Great Migration: In the Southern US, African Americans endured blatant discrimination and segregation as part of Jim Crow laws, as well as poor economic conditions. In the hopes of improved living and working conditions, hundreds of thousands of African Americans migrated from the South to the North, in particular to Chicago, Los Angeles, Detroit, Philadelphia, and New York, between 1916-1940. The Great Migration happened in two major waves: the first one being from 1916-1940 and the second one from 1941-1970.

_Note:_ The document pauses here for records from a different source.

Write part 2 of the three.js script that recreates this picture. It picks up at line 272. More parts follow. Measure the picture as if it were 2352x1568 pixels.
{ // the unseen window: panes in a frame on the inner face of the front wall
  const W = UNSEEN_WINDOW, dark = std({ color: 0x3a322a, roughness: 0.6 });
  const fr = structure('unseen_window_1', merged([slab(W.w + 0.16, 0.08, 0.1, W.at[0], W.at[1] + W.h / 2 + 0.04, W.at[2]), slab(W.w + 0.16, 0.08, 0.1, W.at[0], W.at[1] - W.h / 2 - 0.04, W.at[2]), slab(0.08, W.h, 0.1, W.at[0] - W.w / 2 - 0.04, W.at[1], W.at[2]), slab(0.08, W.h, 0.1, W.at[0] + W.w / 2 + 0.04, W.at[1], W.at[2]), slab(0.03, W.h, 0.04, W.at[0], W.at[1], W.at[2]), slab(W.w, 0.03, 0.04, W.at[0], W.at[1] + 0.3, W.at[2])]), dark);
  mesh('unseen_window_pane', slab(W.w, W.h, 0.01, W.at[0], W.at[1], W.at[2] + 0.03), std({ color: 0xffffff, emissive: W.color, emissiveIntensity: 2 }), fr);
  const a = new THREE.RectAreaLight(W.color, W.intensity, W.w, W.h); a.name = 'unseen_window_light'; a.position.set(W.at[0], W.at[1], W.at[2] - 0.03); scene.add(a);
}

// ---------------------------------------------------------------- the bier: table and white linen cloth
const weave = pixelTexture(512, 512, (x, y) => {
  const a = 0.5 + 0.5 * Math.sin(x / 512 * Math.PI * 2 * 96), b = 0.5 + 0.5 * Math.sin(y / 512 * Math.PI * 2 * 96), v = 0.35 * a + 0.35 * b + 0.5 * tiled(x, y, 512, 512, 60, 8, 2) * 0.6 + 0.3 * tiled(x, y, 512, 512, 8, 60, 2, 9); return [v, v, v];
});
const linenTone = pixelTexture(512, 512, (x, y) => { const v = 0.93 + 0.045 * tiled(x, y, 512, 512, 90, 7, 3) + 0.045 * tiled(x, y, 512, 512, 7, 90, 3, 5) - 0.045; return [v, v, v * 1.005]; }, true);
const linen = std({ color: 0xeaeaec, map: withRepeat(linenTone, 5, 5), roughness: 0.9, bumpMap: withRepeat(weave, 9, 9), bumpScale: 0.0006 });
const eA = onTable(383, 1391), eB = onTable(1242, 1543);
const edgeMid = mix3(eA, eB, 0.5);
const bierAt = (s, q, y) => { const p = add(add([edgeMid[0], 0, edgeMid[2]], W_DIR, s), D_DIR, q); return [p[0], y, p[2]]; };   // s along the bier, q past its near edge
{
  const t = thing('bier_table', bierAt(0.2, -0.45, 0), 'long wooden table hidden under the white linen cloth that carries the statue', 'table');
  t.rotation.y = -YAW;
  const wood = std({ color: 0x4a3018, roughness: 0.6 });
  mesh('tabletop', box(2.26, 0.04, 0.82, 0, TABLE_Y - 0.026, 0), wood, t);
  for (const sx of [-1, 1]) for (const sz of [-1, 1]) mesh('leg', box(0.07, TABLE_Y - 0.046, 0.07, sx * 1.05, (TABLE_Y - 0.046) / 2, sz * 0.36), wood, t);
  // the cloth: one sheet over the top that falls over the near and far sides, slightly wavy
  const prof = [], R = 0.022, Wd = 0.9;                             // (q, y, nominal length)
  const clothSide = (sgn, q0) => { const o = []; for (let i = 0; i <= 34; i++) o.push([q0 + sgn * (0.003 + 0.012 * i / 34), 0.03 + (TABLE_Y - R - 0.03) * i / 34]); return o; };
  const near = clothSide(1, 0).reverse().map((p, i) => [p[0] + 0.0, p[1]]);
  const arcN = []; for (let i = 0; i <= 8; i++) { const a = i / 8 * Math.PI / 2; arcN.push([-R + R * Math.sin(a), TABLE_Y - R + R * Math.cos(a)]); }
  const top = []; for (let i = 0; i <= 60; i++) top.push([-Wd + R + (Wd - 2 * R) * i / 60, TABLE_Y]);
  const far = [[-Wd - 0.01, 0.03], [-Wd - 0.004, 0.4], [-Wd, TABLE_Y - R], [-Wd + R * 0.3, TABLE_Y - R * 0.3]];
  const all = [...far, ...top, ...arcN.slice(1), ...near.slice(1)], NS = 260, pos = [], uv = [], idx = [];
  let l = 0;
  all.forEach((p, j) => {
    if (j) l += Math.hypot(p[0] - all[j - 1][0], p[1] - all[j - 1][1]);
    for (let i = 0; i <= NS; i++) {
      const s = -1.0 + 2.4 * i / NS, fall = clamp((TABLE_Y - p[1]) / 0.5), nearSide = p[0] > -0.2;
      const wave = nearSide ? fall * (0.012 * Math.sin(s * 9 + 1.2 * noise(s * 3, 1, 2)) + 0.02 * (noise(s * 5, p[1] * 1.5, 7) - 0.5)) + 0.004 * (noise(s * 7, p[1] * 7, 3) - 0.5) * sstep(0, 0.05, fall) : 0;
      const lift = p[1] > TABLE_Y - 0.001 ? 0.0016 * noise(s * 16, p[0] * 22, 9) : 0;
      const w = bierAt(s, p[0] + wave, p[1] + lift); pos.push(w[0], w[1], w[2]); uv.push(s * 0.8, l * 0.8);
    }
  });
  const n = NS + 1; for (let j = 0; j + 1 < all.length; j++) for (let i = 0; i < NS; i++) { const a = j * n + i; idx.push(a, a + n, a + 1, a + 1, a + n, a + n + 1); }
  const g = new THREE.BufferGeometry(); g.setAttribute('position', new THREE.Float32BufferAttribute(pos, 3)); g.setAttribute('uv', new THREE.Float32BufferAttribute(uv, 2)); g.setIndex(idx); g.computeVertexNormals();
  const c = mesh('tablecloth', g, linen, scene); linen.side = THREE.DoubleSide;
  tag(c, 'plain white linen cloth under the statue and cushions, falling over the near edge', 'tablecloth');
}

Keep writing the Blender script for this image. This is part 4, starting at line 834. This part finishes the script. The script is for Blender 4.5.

Harlem Renaissance: The largest concentration of African Americans who migrated during the Great Migration moved to Harlem. From the 1910s to mid-1930s, the neighborhood of Harlem in New York City became a hub of African-American culture, with an explosion of literature, music, theater, and the arts.

Reconstruction: The Reconstruction era in the United States immediately followed the American Civil War, from 1865-1877, and the end of Slavery. The American government attempted to address slavery and its lasting effects, including political, social, and economic inequities, as well as new issues that arose from the 11 Confederacy states rejoining the Union. Despite Reconstruction efforts, many states enacted laws that perpetuated inequities and restricted African Americans’ civil rights.

Works Progress Administration (WPA): The WPA was established in 1935 to help counteract some of the effects from the Great Depression of 1929. The WPA hired millions of workers to build public infrastructure, in particular buildings and roads, throughout the US.